When he approaches the old railroad depot in his Cecil County, Md., home town of Perryville, he sounds the whistle twice for the benefit of his wife, who works in a bank below the tracks.

It is a long way from the mahogany-paneled lobbies of the Statehouse in Annapolis where Harris spent the last 19 years as a member of the House of Delegates, clerk of the House an Mandel lobbyist.

Starting in 1969, he helped Mandel work his will on the legislature, gaining the reputation of a persuasive bargainer who often cajoled lawmakers with offer of racetrack passes and promises of political favors.

"We knew what turned people on," he said of Mandel's team of lobbyists, known as the Roadrunners. "Everybody, had a different power switch. If they helped us, we'd tell'em they could count on us.

"Mostly it was just carrying the message," he recalled. "Just telling em what we were for and giaring at 'em from the visitors' gallery during votes. They knew what we had to offer."

The Mandel lobbying team has been disbanded. Acting Gov. Blair Lee III found new government jobs for Ronald Schreiber and Michael Silver. Maurice Wyatt, a skilled political strategist, remains on Lee's staff.

Only Harris was cast out of government. Lee unceremoniously fired him in September, partly because Harris billed the state for a $130 dinner he had with friends at a convention in Ocean City.

Harris also had come under criticism for helping various private interests obtain favorabel treatment from the state -- a practice known as "free-lancing" --and then defending his actions as part of the job of "an old-line ward-heeling politician."

After rejecting offers to be a lobbyist for various business interests, Harris said, he decided to return to the railroad where he began his work life as a laborer when he was 18.

"I was railroader by necessity and a politician by desire," said Harris, a burly man who speaks in countrified slang.

Joining the railroad was an easy decision for the young Harris, the son of a dairy farmer, whose uncles were engineers and passenger conductors on the old Pennsylvania Railroad when Perryville was a depot.

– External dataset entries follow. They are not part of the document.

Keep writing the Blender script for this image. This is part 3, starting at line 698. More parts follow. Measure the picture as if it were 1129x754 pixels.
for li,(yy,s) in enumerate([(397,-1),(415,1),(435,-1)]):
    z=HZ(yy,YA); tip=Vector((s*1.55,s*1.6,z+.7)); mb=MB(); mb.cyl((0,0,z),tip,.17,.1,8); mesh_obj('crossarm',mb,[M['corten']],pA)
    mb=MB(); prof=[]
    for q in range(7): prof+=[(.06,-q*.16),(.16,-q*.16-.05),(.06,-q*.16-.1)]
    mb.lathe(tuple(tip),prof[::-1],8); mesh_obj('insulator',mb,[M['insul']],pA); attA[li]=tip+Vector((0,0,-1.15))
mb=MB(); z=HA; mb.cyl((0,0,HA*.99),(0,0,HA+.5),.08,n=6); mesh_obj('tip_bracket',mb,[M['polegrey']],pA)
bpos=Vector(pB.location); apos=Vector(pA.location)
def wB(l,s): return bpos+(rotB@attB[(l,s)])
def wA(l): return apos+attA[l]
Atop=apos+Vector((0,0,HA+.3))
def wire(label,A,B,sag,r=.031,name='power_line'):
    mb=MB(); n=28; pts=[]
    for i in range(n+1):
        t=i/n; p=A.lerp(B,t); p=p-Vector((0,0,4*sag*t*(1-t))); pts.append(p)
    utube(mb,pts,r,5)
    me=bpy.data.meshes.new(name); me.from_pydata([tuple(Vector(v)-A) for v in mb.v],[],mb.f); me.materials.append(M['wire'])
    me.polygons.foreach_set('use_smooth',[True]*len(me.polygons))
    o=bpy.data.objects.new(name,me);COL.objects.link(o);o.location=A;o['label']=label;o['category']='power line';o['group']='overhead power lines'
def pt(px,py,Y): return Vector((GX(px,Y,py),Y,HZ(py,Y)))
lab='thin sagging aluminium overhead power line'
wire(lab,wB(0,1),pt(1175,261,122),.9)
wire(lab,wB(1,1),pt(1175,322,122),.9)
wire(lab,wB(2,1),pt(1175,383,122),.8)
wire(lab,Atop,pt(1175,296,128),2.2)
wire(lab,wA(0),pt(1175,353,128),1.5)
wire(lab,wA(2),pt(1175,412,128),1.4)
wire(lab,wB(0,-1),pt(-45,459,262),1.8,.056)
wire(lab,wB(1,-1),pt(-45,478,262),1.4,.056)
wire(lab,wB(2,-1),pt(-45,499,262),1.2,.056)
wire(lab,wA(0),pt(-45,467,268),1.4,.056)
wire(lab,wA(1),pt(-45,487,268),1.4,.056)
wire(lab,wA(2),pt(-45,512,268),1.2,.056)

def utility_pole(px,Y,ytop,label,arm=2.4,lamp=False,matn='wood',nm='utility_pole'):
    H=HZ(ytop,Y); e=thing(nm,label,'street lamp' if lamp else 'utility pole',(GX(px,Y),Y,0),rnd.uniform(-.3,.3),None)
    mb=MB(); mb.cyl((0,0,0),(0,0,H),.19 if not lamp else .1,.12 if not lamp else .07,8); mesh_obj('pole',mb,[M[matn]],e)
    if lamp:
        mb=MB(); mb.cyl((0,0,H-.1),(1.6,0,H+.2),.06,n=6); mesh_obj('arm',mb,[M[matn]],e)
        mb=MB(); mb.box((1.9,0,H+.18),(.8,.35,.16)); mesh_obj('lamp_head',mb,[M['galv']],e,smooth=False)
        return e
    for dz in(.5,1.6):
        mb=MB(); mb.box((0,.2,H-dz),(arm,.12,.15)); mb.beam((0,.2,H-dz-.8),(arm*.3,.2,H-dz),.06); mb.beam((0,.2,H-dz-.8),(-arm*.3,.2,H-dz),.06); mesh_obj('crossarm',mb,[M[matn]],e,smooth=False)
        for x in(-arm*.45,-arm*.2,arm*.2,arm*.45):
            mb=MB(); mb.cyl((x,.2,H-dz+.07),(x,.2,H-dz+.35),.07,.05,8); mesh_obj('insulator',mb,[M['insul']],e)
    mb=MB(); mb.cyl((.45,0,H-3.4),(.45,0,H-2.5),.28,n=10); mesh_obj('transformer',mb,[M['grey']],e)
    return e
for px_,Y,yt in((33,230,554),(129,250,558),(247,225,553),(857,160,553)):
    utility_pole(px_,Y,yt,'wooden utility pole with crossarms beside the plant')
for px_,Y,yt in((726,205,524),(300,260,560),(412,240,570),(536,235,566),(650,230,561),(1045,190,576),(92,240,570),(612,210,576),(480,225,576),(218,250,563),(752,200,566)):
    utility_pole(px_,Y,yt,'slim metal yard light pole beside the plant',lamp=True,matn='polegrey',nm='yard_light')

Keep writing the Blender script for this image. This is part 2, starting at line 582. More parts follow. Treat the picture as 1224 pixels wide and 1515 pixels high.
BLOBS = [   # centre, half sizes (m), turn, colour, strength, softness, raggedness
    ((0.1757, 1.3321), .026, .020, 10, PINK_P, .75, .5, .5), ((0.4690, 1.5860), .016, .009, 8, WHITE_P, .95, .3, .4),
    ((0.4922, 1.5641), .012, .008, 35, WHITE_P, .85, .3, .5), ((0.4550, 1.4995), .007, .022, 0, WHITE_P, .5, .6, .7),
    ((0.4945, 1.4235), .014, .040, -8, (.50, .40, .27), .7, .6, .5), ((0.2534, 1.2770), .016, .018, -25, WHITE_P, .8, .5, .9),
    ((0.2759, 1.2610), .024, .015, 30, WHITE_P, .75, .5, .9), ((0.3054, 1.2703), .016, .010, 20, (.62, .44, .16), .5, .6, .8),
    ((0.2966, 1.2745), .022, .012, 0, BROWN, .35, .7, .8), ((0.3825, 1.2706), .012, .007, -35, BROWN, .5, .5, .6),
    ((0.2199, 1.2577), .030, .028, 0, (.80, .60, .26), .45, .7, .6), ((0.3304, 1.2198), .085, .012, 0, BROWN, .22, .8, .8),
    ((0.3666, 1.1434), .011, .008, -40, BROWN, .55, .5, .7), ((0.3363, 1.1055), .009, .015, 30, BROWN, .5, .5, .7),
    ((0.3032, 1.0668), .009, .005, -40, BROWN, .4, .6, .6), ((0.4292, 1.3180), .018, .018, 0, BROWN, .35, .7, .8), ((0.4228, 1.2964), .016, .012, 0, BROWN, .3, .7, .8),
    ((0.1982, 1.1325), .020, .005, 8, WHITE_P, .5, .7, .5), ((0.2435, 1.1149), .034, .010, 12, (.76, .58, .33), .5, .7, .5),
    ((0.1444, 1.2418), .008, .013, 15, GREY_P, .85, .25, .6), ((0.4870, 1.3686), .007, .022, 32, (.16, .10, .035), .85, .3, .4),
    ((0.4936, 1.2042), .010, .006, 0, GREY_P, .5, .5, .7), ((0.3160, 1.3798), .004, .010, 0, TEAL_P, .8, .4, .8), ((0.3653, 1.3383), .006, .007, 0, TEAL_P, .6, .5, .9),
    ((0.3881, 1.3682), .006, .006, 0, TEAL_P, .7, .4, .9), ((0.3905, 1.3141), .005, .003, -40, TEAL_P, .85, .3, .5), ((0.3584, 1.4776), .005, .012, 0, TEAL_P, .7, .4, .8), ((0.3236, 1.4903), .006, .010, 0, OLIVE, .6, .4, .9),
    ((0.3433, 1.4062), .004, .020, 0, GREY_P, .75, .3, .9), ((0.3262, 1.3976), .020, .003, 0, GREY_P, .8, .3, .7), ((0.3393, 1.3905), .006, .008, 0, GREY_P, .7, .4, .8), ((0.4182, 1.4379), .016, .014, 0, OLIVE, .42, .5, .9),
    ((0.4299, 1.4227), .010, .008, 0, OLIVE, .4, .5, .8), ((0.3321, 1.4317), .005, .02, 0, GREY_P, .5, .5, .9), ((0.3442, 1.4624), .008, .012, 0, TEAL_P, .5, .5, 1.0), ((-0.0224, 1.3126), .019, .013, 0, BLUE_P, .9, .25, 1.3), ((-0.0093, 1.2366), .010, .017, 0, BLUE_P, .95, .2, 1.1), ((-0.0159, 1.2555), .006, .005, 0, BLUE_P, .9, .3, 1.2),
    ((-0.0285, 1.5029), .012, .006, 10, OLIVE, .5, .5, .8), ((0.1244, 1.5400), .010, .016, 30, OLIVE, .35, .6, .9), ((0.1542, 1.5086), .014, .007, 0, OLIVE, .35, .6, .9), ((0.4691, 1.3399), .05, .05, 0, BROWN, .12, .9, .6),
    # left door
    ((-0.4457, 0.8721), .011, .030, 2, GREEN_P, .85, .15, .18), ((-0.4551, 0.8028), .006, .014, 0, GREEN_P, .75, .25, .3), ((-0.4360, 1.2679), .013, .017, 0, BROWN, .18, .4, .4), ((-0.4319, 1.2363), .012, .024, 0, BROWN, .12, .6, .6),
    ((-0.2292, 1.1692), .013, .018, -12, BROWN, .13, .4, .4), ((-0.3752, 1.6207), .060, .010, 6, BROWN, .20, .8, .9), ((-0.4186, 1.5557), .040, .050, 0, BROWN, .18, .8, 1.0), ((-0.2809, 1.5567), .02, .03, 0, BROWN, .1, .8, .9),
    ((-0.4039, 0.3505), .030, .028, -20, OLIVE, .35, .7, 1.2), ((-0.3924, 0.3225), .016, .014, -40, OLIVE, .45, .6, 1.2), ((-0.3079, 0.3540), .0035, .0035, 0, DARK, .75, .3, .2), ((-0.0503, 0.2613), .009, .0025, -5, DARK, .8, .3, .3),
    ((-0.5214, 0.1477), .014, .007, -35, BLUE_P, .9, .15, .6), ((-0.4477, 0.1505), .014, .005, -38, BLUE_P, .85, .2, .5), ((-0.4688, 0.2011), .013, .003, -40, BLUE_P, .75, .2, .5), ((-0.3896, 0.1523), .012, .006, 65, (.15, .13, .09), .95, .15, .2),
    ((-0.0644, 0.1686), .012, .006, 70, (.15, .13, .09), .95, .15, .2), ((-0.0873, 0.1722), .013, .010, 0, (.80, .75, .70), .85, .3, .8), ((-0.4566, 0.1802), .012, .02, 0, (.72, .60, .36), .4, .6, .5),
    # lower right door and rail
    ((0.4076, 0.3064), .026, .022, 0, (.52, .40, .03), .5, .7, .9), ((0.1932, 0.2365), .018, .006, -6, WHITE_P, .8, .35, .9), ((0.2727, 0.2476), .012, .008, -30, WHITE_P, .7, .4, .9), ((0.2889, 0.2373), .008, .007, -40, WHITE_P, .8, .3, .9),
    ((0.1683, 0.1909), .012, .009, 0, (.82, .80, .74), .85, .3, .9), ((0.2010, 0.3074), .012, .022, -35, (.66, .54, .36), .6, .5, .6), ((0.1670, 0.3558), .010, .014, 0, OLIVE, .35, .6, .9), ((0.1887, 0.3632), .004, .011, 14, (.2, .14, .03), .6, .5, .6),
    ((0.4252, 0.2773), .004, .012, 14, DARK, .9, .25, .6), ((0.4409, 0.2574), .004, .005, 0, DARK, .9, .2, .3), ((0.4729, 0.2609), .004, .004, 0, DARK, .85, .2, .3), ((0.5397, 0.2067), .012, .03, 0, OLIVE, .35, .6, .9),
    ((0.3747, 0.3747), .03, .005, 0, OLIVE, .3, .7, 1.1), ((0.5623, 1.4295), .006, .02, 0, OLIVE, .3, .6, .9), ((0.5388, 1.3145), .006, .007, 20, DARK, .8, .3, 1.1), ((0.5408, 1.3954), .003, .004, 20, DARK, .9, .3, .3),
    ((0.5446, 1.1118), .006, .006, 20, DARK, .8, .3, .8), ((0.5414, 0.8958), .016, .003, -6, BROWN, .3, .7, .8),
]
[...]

After a short apprenticeship laying railroad ties. Harris was promoted to fireman and shoveled coal to stoke the engines of steam locomotives. He became an enineer at age 24.

Harris continued to work as an engineer during his years as a legislator, when he was known as "Choo Choo," and took an indefinite leave of absence from the railroad after Mandel offered him a place in his administration.

Even in those purely political years, Harris cast himself in the image of a railroader, always wearing his great-uncle's silver Elgin railroad watch and occasionally sporting a red bandanna. While accompanying Mandel on a Metroliner trip to a New York bond, sale, Harris took over controls, of the locomotive for part of the trip.

"Frank was a real railroad freak," recalls Mandel's former chief of staff, Frank A. Defilippo. "Trains are like politics. They got you from here to there."

As his old legislative cronies begin another grueling 90-day session in Annapolis, Harris sits before a black metal control panel, retelling old statehouse stories and plotting his political return.

A run for the State Senate is possible, he said, raising his voice above the sound of a train whistle, or a stab at Cecil County politics. Without doubt, he adds, he will be helping a candidate in the gubernatorial contest.

Meanwhile, Harris is enjoying his return to railroading, a job he says pays while providing him independence and a certain importance.

"Sure I'll miss it (the legislature)," he said. "Being on the top is great. But I'm at the top here too. I'm in charge."